İşte asıl derin ve iflah olmaz gaflet budur.
Bugünkü ana sorun Kürtlerin sorunu değildir. İstiklâlimizi kazandık, devletimizi kurduk ama devletin yapısını, sistemini, düzenini oturtamadık. Asıl sorun “anayasa sorunu”dur, asıl sorun “Adil Düzen sorunu”dur, asıl sorun “tüm Türk halklarının sorunu”dur.
Sorunu sadece Kürt sorunu olarak görmek bölücülüktür ve büyük bir cahilliktir.

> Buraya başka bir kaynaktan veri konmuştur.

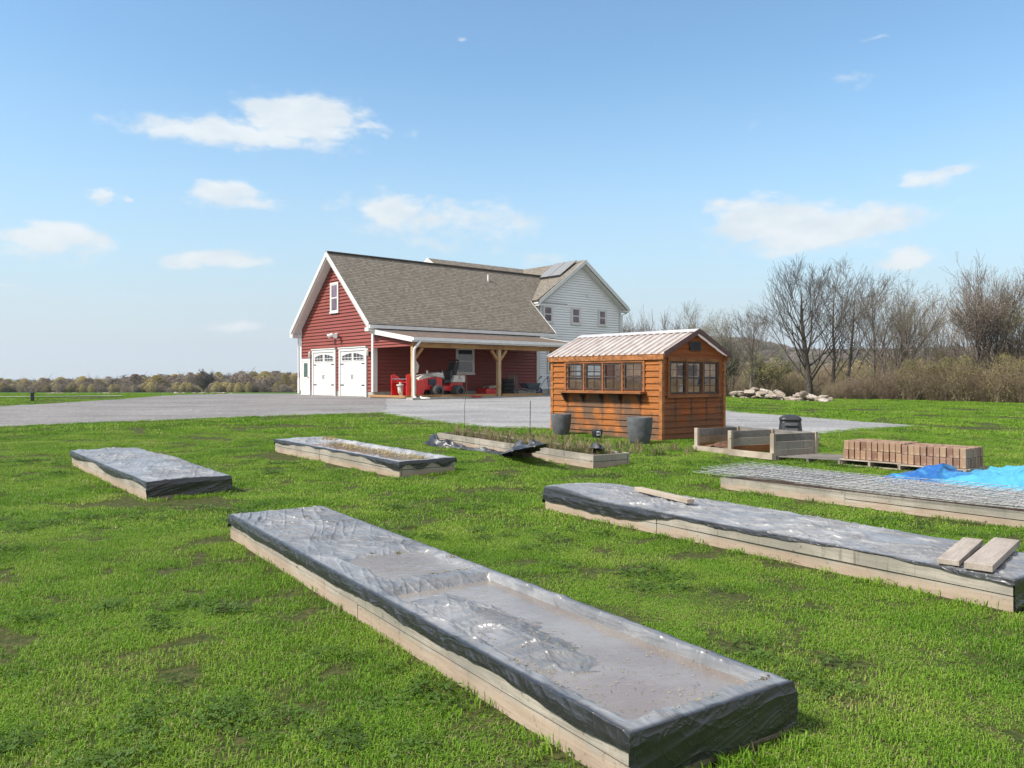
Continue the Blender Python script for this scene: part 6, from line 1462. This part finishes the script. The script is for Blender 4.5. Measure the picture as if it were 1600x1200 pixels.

Faizci banker tekel sermaye PKK’yı dağıttı, şimdi terörü kent terörü olarak kullanmak istemektedir. Yurt dışında yeniden organize olup yeni hareketler yapma hazırlığındadır. Yapılacak iş yerinden yönetimli hakemlik sistemini getirmek, orduyu zorunlu askerlikten çıkarıp isteyenlerin bedelli olmasını sağlamak, işsiz ve eğitimsiz kişi bırakmamaktır.